On a enfin accepté que les femmes sont actives dans leur sexualité. Les communautés queer ou lesbiennes l’ont compris depuis bien longtemps, mais ont été effacée des représentations. Aujourd’hui, de voir que ça arrive dans les couples hétérosexuels qui sont toujours un petit peu à la ramasse, ça veut dire qu’il y a une certaine mouvance.
Les réseaux sociaux ont leur rôle là dedans ?
Ils ont tout changé ! On a connu des années 2000 très sexualisantes, parce que l’économie du divertissement a vécu un boom. Et les réseaux sociaux se sont imposés comme une nouvelle forme de communication qui a permis de faciliter les messages entre les communautés, de faciliter les rassemblements. Les réseaux ont créé une sorte réunion Tupperware virtuelles et anonymes (ces réunions à domicile de ventes de sextoys à leur apogée dans les années 2000, ndlr). Et puis, les communautés stigmatisées ont toujours parlé, mais les réseaux leurs ont donné une plateforme pour se faire entendre.
D’ailleurs, tu y participes, avec ton compte instagram et tes chroniques dans différents médias. Comment en es-tu venue à parler de ces sujets ?

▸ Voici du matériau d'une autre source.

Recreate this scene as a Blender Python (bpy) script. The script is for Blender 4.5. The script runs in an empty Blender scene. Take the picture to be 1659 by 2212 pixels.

J’ai commencé ma vie sexuelle avec ce qu’on appelle du vaginisme (contraction involontaire des muscles pelviens, qui empêche certaines pénétrations, ndlr). À mes 15 ans, j’ai rencontré une sexologue adorable qui m’a donné des livres sur le sujet, et j’ai commencé à me plonger sans ces études. C’était mon premier pas dans ce monde. Ça a mené à la création de mon compte Instagram, où je parle de la sexualité comme d’un immense terrain de jeu. Avec ses pratiques, mais aussi son aspect culture populaire. Plus on s’éduque, plus on comprend le rapport qu’on a avec notre sexualité et celle des autres.
Le futur du sextoy ?
Nos derniers progrès ont été de la mécanique pure et dure. Mais on est allé vers des orgasmes qui ne ressemblent pas forcément à ce qu’on peut avoir avec des humains en général. Je pense que dans le futur, ce sera un retour vers ça. Vers des technologies qui vont peut-être un peu moins brusquer notre anatomie. Ce que nous offrent les sextoys aujourd’hui, c’est un orgasme qui n’est pas vraiment naturel. On voudra peut-être y revenir.